> **REQUIREMENTS**: What is the number of lines in the data holding the word "lowf"? Give that number by itself.

####################

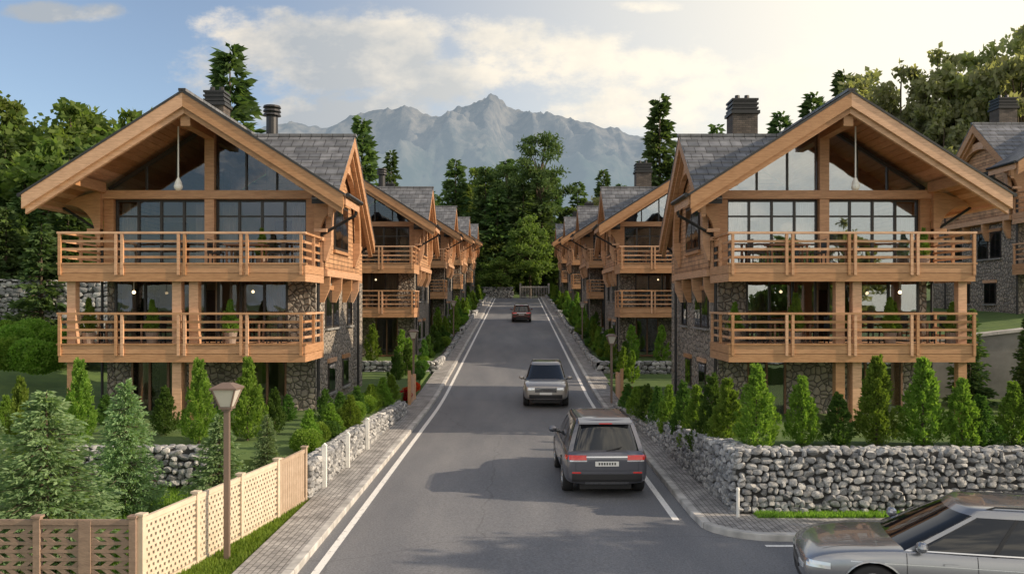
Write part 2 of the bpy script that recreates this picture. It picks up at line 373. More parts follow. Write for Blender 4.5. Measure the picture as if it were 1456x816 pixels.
# ---------------------------------------------------------------- ground
xs=np.concatenate([np.linspace(-3000,-200,12),np.linspace(-150,-30,16),np.linspace(-25,25,26),np.linspace(30,150,16),np.linspace(200,3000,12)])
ys=np.concatenate([[-600,-200,-60],np.linspace(-20,160,73),np.linspace(175,600,20),[900,1500,2500,4200]])
X,Y=np.meshgrid(xs,ys);Z=gz(X,Y)
Z=Z+np.where(np.abs(X)>20,(vn(X*.08,Y*.08)-.5)*1.5,0)
V=np.stack([X,Y,Z],2).reshape(-1,3);nx=len(xs)
idx=np.arange(len(V)).reshape(len(ys),nx)
F=np.stack([idx[:-1,:-1],idx[:-1,1:],idx[1:,1:],idx[1:,:-1]],2).reshape(-1,4)
GRASS=M('grass',(.11,.175,.04),.9,col2=(.06,.11,.027),vs=1.2,bump=.6,bs=40,detail=10)
obj('ground',npmesh('ground',V,F,[GRASS],smooth=True))

# mountains
MT,nt,o=newmat('mountain_rock_haze')
p=N(nt,'ShaderNodeBsdfPrincipled');p.inputs['Roughness'].default_value=1;p.inputs['Specular IOR Level'].default_value=0
tc=N(nt,'ShaderNodeTexCoord');n=N(nt,'ShaderNodeTexNoise');n.inputs['Scale'].default_value=.014;n.inputs['Detail'].default_value=10;n.inputs['Roughness'].default_value=.75
nt.links.new(tc.outputs['Object'],n.inputs['Vector'])
mr=N(nt,'ShaderNodeMapRange');mr.inputs[1].default_value=.42;mr.inputs[2].default_value=.6;nt.links.new(n.outputs[0],mr.inputs[0])
sp=N(nt,'ShaderNodeSeparateXYZ');nt.links.new(tc.outputs['Object'],sp.inputs[0])
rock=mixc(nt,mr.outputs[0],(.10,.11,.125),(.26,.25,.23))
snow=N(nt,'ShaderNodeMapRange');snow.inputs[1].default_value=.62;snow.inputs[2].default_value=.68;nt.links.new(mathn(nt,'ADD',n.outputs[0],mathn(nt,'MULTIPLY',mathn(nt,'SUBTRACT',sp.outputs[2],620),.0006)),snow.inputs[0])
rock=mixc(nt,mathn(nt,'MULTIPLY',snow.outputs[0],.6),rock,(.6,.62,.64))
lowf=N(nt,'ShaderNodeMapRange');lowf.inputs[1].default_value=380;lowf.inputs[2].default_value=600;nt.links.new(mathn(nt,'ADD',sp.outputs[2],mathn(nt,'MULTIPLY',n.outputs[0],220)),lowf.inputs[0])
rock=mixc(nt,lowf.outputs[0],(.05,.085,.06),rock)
nt.links.new(rock,p.inputs['Base Color'])
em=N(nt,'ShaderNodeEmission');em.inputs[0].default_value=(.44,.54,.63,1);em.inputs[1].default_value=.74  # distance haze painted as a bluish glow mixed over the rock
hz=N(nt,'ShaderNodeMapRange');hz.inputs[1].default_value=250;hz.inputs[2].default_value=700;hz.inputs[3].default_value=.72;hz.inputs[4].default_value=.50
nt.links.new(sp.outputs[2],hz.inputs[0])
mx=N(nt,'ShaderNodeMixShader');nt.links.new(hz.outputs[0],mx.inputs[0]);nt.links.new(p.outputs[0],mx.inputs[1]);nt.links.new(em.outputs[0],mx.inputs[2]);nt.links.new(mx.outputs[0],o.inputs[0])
cp=[(-200,300),(200,250),(330,205),(390,172),(430,178),(470,174),(500,158),(540,150),(575,146),(600,158),(630,165),(660,150),(700,134),(735,150),(780,160),(830,176),(900,186),(960,194),(1100,215),(1300,250),(1800,300)]
YR=2800.
mxs=np.linspace(-2200,2200,640);mys=np.linspace(1400,3300,300)
X,Y=np.meshgrid(mxs,mys)
pxs=735+mxs/YR*FPX
tgt=np.interp(pxs,[c[0] for c in cp],[(430-c[1])/FPX for c in cp])
tgt=tgt*(1+.05*(ridged(mxs*.010,mxs*0+2,5,3)-.45))
t=np.clip((Y-1400)/(YR-1400),0,1);back=np.clip((3300-Y)/(3300-YR),0,1)
env=np.where(Y<YR,.12+.88*t**1.15,back)
rd=ridged(X*.0020+7+.3*vn(X*.002,Y*.002,5),Y*.0012,8,11)
rd2=ridged(X*.008+2,Y*.005,5,31)
crest=np.exp(-((Y-YR)/260)**2)
Z=700*env*(.55+.85*rd*(1-crest*.85)+crest*.45+.16*(rd2-.5)*(1-crest*.6))
mxp=(Z/Y).max(0);k_=np.ones(5)/5;mxp=np.convolve(np.pad(mxp,2,'edge'),k_,'valid')
Z=Z*(tgt/mxp)[None,:]
V=np.stack([X,Y,Z],2).reshape(-1,3);idx=np.arange(len(V)).reshape(X.shape)
F=np.stack([idx[:-1,:-1],idx[:-1,1:],idx[1:,1:],idx[1:,:-1]],2).reshape(-1,4)
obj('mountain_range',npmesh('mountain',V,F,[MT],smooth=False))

# ---------------------------------------------------------------- road
m,nt,o=newmat('asphalt')
p=N(nt,'ShaderNodeBsdfPrincipled');nt.links.new(p.outputs[0],o.inputs[0]);p.inputs['Roughness'].default_value=.66
tc=N(nt,'ShaderNodeTexCoord')
n1=N(nt,'ShaderNodeTexNoise');n1.inputs['Scale'].default_value=.5;n1.inputs['Detail'].default_value=6
mp=N(nt,'ShaderNodeMapping');mp.inputs['Scale'].default_value=(1.6,.3,1);nt.links.new(tc.outputs['Object'],mp.inputs[0]);nt.links.new(mp.outputs[0],n1.inputs['Vector'])
n2=N(nt,'ShaderNodeTexNoise');n2.inputs['Scale'].default_value=28;n2.inputs['Detail'].default_value=6;n2.inputs['Roughness'].default_value=.8;nt.links.new(tc.outputs['Object'],n2.inputs['Vector'])
m1=N(nt,'ShaderNodeMapRange');m1.inputs[1].default_value=.3;m1.inputs[2].default_value=.7;nt.links.new(n1.outputs[0],m1.inputs[0])
a=mixc(nt,m1.outputs[0],(.125,.132,.148),(.20,.203,.212))
m2=N(nt,'ShaderNodeMapRange');m2.inputs[1].default_value=.35;m2.inputs[2].default_value=.68;m2.inputs[3].default_value=.6;m2.inputs[4].default_value=1.5;nt.links.new(n2.outputs[0],m2.inputs[0])
a=mixc(nt,1.,a,m2.outputs[0],'MULTIPLY')
vo=N(nt,'ShaderNodeTexVoronoi');vo.feature='DISTANCE_TO_EDGE';vo.inputs['Scale'].default_value=.16
n3=N(nt,'ShaderNodeTexNoise');n3.inputs['Scale'].default_value=1.2;n3.inputs['Detail'].default_value=6;nt.links.new(tc.outputs['Object'],n3.inputs['Vector'])
nt.links.new(mixc(nt,.35,tc.outputs['Object'],n3.outputs['Color']),vo.inputs['Vector'])
cr=N(nt,'ShaderNodeMapRange');cr.inputs[1].default_value=.0;cr.inputs[2].default_value=.003;cr.inputs[3].default_value=.75;cr.inputs[4].default_value=1;nt.links.new(vo.outputs[0],cr.inputs[0])
a=mixc(nt,1.,a,cr.outputs[0],'MULTIPLY');nt.links.new(a,p.inputs['Base Color'])
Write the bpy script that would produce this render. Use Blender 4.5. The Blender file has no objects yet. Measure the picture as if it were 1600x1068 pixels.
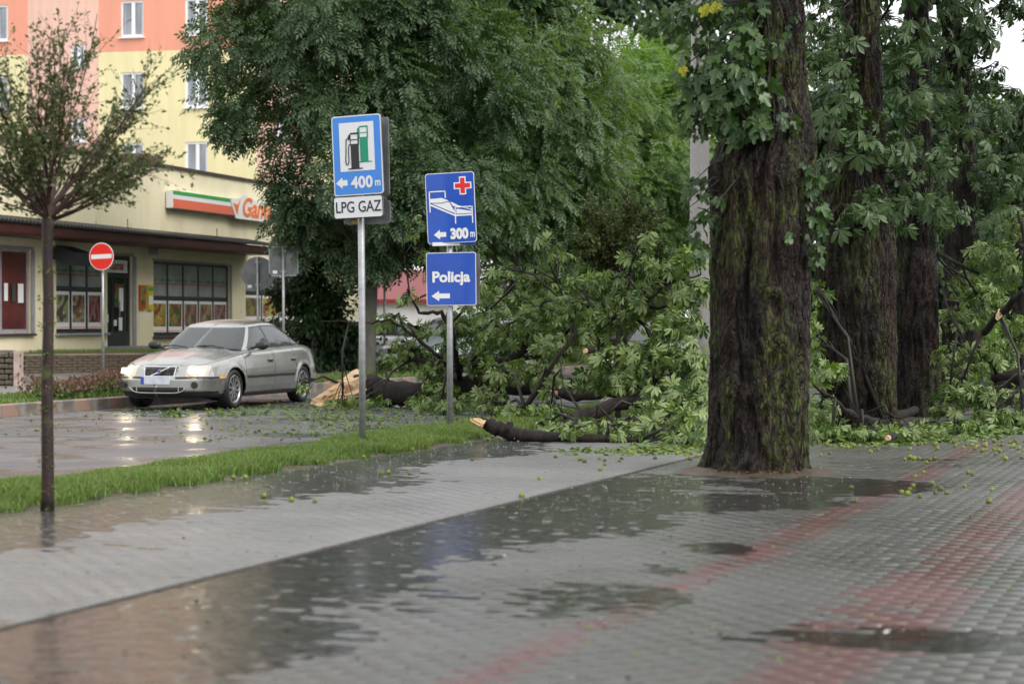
import bpy, bmesh, math, random
import numpy as np
from math import radians as RAD, sin, cos, pi
from mathutils import Vector, Matrix

rng = np.random.default_rng(7)
random.seed(7)
scene = bpy.context.scene
col = scene.collection

# ------------------------------------------------------------------ camera
FPX = 3111.0            # focal length in pixels of the 1600 px wide photograph
CAMH = 1.4              # eye height; the horizon sits at row 500
cam_d = bpy.data.cameras.new('camera')
cam = bpy.data.objects.new('camera', cam_d)
col.objects.link(cam)
cam_d.sensor_width = 36.0
cam_d.lens = 70.0
cam_d.clip_end = 3000.0
cam.location = (0, 0, CAMH)
cam.rotation_euler = (RAD(90) - math.atan(34 / FPX), 0, 0)
cam_d.dof.use_dof = True
cam_d.dof.focus_distance = 25.5
cam_d.dof.aperture_fstop = 2.1
scene.camera = cam

# ------------------------------------------------------------------ sky, sun, exposure
w = bpy.data.worlds.new('World')
scene.world = w
w.use_nodes = True
nt = w.node_tree
nt.nodes.clear()
sky = nt.nodes.new('ShaderNodeTexSky')
sky.sky_type = 'NISHITA'
sky.sun_disc = False
sky.sun_elevation = RAD(42)
sky.sun_rotation = RAD(128)
sky.air_density = 1.0
sky.dust_density = 6.0
sky.ozone_density = 1.0
hs = nt.nodes.new('ShaderNodeHueSaturation')
hs.inputs['Saturation'].default_value = 0.22
grey = nt.nodes.new('ShaderNodeMixRGB')       # overcast: the cloud deck evens the sky out
grey.inputs['Fac'].default_value = 0.72
grey.inputs['Color2'].default_value = (6.9, 7.0, 7.15, 1)
bg = nt.nodes.new('ShaderNodeBackground')
bg.inputs['Strength'].default_value = 0.135
wo = nt.nodes.new('ShaderNodeOutputWorld')
nt.links.new(sky.outputs[0], hs.inputs['Color'])
nt.links.new(hs.outputs[0], grey.inputs['Color1'])
nt.links.new(grey.outputs[0], bg.inputs['Color'])
nt.links.new(bg.outputs[0], wo.inputs['Surface'])
sun_d = bpy.data.lights.new('sun', 'SUN')
sun_d.energy = 1.0
sun_d.angle = RAD(35)
sun_d.color = (1.0, 0.97, 0.92)
sun = bpy.data.objects.new('sun', sun_d)
col.objects.link(sun)
sun.rotation_euler = (RAD(48), 0, RAD(52))
scene.view_settings.view_transform = 'Standard'
scene.view_settings.look = 'None'
scene.view_settings.exposure = 0.96
scene.view_settings.gamma = 1.0
scene.view_settings.use_curve_mapping = False
scene.cycles.use_denoising = True
scene.cycles.max_bounces = 8
scene.cycles.transparent_max_bounces = 16
scene.cycles.caustics_reflective = False
scene.cycles.caustics_refractive = False
scene.cycles.sample_clamp_indirect = 30

# ------------------------------------------------------------------ frames of reference
# street frame: t runs along the street away from the camera, p across it (to the right)
TA = np.array([0.347, 0.938]); PB = np.array([0.938, -0.347])
def W(p, t, z=0.0):
    return Vector((p * PB[0] + t * TA[0], p * PB[1] + t * TA[1], z))
def pt_of(X, Y):
    return X * PB[0] + Y * PB[1], X * TA[0] + Y * TA[1]
def at(px, py, Y):
    """a place Y metres ahead that was sighted at (px, py) in the photograph"""
    return Vector(((px - 800) / FPX * Y, Y, CAMH + (500 - py) / FPX * Y))
def gnd(px, py, z=0.0):
    Y = FPX * (CAMH - z) / (py - 500)
    return Vector(((px - 800) / FPX * Y, Y, z))

# ------------------------------------------------------------------ noise
_tab = np.random.default_rng(3).random((64, 64, 64)).astype(np.float32)
def vnoise(x, y, z=0.0):
    x, y, z = np.broadcast_arrays(np.asarray(x, float), np.asarray(y, float), np.asarray(z, float))
    xi = np.floor(x).astype(int); yi = np.floor(y).astype(int); zi = np.floor(z).astype(int)
    fx = x - xi; fy = y - yi; fz = z - zi
    fx = fx * fx * (3 - 2 * fx); fy = fy * fy * (3 - 2 * fy); fz = fz * fz * (3 - 2 * fz)
    g = lambda a, b, c: _tab[(xi + a) & 63, (yi + b) & 63, (zi + c) & 63]
    r = 0
    for a in (0, 1):
        for b in (0, 1):
            for c in (0, 1):
                r = r + g(a, b, c) * (fx if a else 1 - fx) * (fy if b else 1 - fy) * (fz if c else 1 - fz)
    return r * 2 - 1
def fbm(x, y, z=0.0, o=4):
    r = 0; a = 1.0; f = 1.0; s = 0
    for i in range(o):
        r = r + a * vnoise(np.asarray(x) * f + 7.3 * i, np.asarray(y) * f + 3.1 * i, np.asarray(z) * f + 1.7 * i)
        s += a; a *= 0.5; f *= 2.03
    return r / s

# ------------------------------------------------------------------ objects and properties
def tag(o, label=None, cat=None, group=None, kind=None):
    if label: o['label'] = label
    if cat: o['category'] = cat
    if group: o['group'] = group
    if kind: o['kind'] = kind
    return o
def empty(name, loc=(0, 0, 0), rz=0.0):
    o = bpy.data.objects.new(name, None)
    o.empty_display_size = 0.2
    o.location = loc
    o.rotation_euler = (0, 0, rz)
    col.objects.link(o)
    return o
def link(name, me, parent=None, mats=None, mtx=None, smooth=False):
    if mats is not None and len(me.materials) == 0:
        for m in (mats if isinstance(mats, (list, tuple)) else [mats]):
            me.materials.append(m)
    o = bpy.data.objects.new(name, me)
    col.objects.link(o)
    if parent is not None: o.parent = parent
    if mtx is not None: o.matrix_local = mtx
    if smooth and len(me.polygons):
        me.polygons.foreach_set('use_smooth', np.ones(len(me.polygons), bool))
    return o
def npmesh(name, V, F, mat_idx=None, rnd=None, smooth=False):
    """fast mesh from numpy: V (n,3), F (m,k)"""
    V = np.asarray(V, np.float32); F = np.asarray(F, np.int32)
    me = bpy.data.meshes.new(name)
    n, (m, k) = len(V), F.shape
    me.vertices.add(n); me.loops.add(m * k); me.polygons.add(m)
    me.vertices.foreach_set('co', V.ravel())
    me.loops.foreach_set('vertex_index', F.ravel())
    me.polygons.foreach_set('loop_start', np.arange(0, m * k, k, dtype=np.int32))
    me.polygons.foreach_set('loop_total', np.full(m, k, np.int32))
    if mat_idx is not None: me.polygons.foreach_set('material_index', np.asarray(mat_idx, np.int32))
    if smooth: me.polygons.foreach_set('use_smooth', np.ones(m, bool))
    if rnd is not None:
        a = me.attributes.new('rnd', 'FLOAT', 'POINT')
        a.data.foreach_set('value', np.asarray(rnd, np.float32))
    me.update()
    me.validate(verbose=False)
    return me

class MB:
    """collects shapes into one mesh"""
    def __init__(s): s.v = []; s.f = []; s.m = []
    def add(s, vs, fs, mi=0):
        b = len(s.v); s.v += [tuple(v) for v in vs]
        s.f += [tuple(b + i for i in f) for f in fs]; s.m += [mi] * len(fs)
        return s
    def box(s, c, d, mi=0, R=None, bev=0.0):
        cx, cy, cz = c; hx, hy, hz = d[0] / 2, d[1] / 2, d[2] / 2
        if bev > 0:
            vs = []; b = bev
            for z, ins in ((-hz, b), (-hz + b, 0), (hz - b, 0), (hz, b)):
                for (sx, sy) in ((-1, -1), (1, -1), (1, 1), (-1, 1)):
                    vs.append((sx * (hx - ins), sy * (hy - ins), z))
            fs = [(3, 2, 1, 0), (12, 13, 14, 15)]
            for L in range(3):
                for i in range(4):
                    j = (i + 1) % 4
                    fs.append((L * 4 + i, L * 4 + j, L * 4 + 4 + j, L * 4 + 4 + i))
        else:
            vs = [(sx * hx, sy * hy, sz * hz) for sz in (-1, 1) for (sx, sy) in ((-1, -1), (1, -1), (1, 1), (-1, 1))]
            fs = [(3, 2, 1, 0), (4, 5, 6, 7), (0, 1, 5, 4), (1, 2, 6, 5), (2, 3, 7, 6), (3, 0, 4, 7)]
        if R is not None: vs = [R @ Vector(v) for v in vs]
        return s.add([(v[0] + cx, v[1] + cy, v[2] + cz) for v in vs], fs, mi)
    def tube(s, pts, rad, n=8, mi=0, cap=True):
        pts = [Vector(p) for p in pts]
        if not hasattr(rad, '__len__'): rad = [rad] * len(pts)
        vs = []; fs = []
        up = Vector((0, 0, 1)); prev = None
        for i, p in enumerate(pts):
            d = (pts[min(i + 1, len(pts) - 1)] - pts[max(i - 1, 0)])
            if d.length < 1e-9: d = Vector((0, 0, 1))
            d.normalize()
            if prev is None:
                a = d.orthogonal().normalized()
            else:
                a = (prev - d * prev.dot(d))
                a = a.normalized() if a.length > 1e-6 else d.orthogonal().normalized()
            prev = a; b = d.cross(a)
            for k in range(n):
                t = 2 * pi * k / n
                vs.append(p + (a * cos(t) + b * sin(t)) * rad[i])
        for i in range(len(pts) - 1):
            for k in range(n):
                k2 = (k + 1) % n
                fs.append((i * n + k, i * n + k2, i * n + n + k2, i * n + n + k))
        if cap:
            fs.append(tuple(range(n - 1, -1, -1))); L = (len(pts) - 1) * n
            fs.append(tuple(range(L, L + n)))
        return s.add(vs, fs, mi)
    def prism(s, poly, y0, y1, mi=0):
        """polygon (x,z) counter-clockwise seen from -y, extruded from y0 (front) to y1"""
        n = len(poly)
        vs = [(x, y0, z) for x, z in poly] + [(x, y1, z) for x, z in poly]
        fs = [tuple(range(n)), tuple(range(2 * n - 1, n - 1, -1))]
        for i in range(n):
            j = (i + 1) % n
            fs.append((i, n + i, n + j, j))
        return s.add(vs, fs, mi)
    def build(s, name, mats, parent=None, mtx=None, smooth=False):
        me = bpy.data.meshes.new(name)
        me.from_pydata(s.v, [], s.f)
        if any(s.m): me.polygons.foreach_set('material_index', s.m)
        me.update()
        return link(name, me, parent, mats, mtx, smooth)

def rrect(x0, z0, x1, z1, r, n=5):
    out = []
    for cx, cz, a0 in ((x1 - r, z0 + r, -90), (x1 - r, z1 - r, 0), (x0 + r, z1 - r, 90), (x0 + r, z0 + r, 180)):
        for i in range(n + 1):
            a = RAD(a0 + 90 * i / n)
            out.append((cx + r * cos(a), cz + r * sin(a)))
    return out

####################

> **EXERCISE OUTPUT**: 2